Âlan Kurdî’nin suyla dolu cansız bedeni halen gözümüzün önündeyken Cizre’de günler süren “sokağa çıkma yasağı” denilen ablukanın kırılmasının ardından düşen fotoğraflarda harabeye çevrilmiş kenti gördük, o kentte avludaki betonun çatlaklarına birikmiş suları emmeye çalışan Âlan’ın yaşıtı bir çocuğun resmini gördük. Dilimiz damağımız kurudu yine. Şengal ile Ege kıyıları arasında gidip geldik. Cizre’nin günlerce susuzluğa, açlığa dahası ölüme boğulmuş, ama eğilmemiş tablosu arasından bu fotoğrafa çakılı kaldık. Dünya yine çatlamadı, ortadan ikiye ayrılmadı, döndü, dönmeye devam etti. Beton çatlağı arasındaki su birikintisine dünyamız o çatlaktan içeri sızdı Cizre’nin altında eridi kaybolup gitti.
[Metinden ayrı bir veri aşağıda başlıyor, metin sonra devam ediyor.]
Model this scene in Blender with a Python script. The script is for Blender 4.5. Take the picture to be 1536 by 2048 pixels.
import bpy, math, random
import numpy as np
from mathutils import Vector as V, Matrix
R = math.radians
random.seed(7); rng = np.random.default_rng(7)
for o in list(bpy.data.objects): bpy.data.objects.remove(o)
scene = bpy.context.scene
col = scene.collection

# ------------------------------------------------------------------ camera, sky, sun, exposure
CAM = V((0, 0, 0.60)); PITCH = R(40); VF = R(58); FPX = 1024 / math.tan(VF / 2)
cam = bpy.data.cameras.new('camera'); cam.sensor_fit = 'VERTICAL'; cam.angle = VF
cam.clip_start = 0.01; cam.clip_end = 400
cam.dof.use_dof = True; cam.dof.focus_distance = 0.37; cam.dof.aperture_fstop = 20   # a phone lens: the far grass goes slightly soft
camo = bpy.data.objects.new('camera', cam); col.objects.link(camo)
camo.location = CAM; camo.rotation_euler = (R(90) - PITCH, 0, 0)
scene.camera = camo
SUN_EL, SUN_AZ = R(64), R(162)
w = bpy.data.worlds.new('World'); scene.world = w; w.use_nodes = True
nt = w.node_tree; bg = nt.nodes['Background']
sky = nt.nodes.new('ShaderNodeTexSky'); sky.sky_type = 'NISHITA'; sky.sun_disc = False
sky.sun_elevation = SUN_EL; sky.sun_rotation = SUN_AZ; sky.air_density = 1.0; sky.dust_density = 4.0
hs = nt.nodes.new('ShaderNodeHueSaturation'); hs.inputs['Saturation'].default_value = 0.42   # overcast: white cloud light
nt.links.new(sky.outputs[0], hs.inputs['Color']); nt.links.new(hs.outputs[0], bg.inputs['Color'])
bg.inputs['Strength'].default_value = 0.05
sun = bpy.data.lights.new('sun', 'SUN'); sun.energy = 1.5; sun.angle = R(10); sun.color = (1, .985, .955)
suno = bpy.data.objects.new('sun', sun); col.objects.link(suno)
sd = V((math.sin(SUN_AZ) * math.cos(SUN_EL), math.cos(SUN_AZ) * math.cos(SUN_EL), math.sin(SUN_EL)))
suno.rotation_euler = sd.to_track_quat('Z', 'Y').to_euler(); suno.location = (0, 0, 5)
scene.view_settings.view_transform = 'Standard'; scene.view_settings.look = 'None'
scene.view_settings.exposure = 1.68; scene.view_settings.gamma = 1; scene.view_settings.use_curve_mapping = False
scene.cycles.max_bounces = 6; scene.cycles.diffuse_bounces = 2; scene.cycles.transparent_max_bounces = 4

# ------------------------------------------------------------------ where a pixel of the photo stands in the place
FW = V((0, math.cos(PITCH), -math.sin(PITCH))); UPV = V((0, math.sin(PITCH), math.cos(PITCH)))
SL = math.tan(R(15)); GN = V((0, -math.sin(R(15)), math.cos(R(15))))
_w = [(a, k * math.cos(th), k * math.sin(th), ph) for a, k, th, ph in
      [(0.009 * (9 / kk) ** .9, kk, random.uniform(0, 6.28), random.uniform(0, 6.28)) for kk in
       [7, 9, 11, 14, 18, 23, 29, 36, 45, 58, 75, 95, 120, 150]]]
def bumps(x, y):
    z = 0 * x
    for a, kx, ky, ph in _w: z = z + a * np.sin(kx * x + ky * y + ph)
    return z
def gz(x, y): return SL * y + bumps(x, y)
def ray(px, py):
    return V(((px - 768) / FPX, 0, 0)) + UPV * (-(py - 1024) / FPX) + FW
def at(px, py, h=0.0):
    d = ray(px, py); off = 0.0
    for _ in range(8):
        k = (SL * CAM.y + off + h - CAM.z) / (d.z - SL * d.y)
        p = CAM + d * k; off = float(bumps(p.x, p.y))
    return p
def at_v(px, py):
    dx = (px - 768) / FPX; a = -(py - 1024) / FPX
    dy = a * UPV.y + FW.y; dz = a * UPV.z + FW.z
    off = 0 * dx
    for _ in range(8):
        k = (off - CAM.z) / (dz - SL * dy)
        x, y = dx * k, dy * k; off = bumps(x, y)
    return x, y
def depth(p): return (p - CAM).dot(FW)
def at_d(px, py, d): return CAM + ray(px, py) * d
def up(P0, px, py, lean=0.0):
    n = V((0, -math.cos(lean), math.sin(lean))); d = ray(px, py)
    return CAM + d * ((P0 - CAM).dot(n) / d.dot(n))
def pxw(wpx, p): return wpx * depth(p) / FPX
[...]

Su acımasız bir imgeye dönüştü usumuzda. Acımasız, ölümcül, karanlık, korku dolu bir imge. Oysa biz Dicle ve Fırat havzasının çocuklarıyız. Oysa bizim ülkemizin her yerinden dağlarımızdan, ovalarımızdan gürül gürül, pırıl pırıl, berrak, köpüklü sular fışkırır, oysa biz suyu severiz, ülkemizin derelerini, ırmaklarını, kaynaklarını severiz, oysa biz bu kadim havzada köklü medeniyetler yaratmış bir halkın çocuklarıyız. Su bizim kardeşimizdir. Dicle ile Fırat ile yürümüş akmış, büyümüşüz. Şimdi su bizim için ölümcül bir imge. İmge olmanın ötesinde. Varlığı da, yokluğu da ölümcül.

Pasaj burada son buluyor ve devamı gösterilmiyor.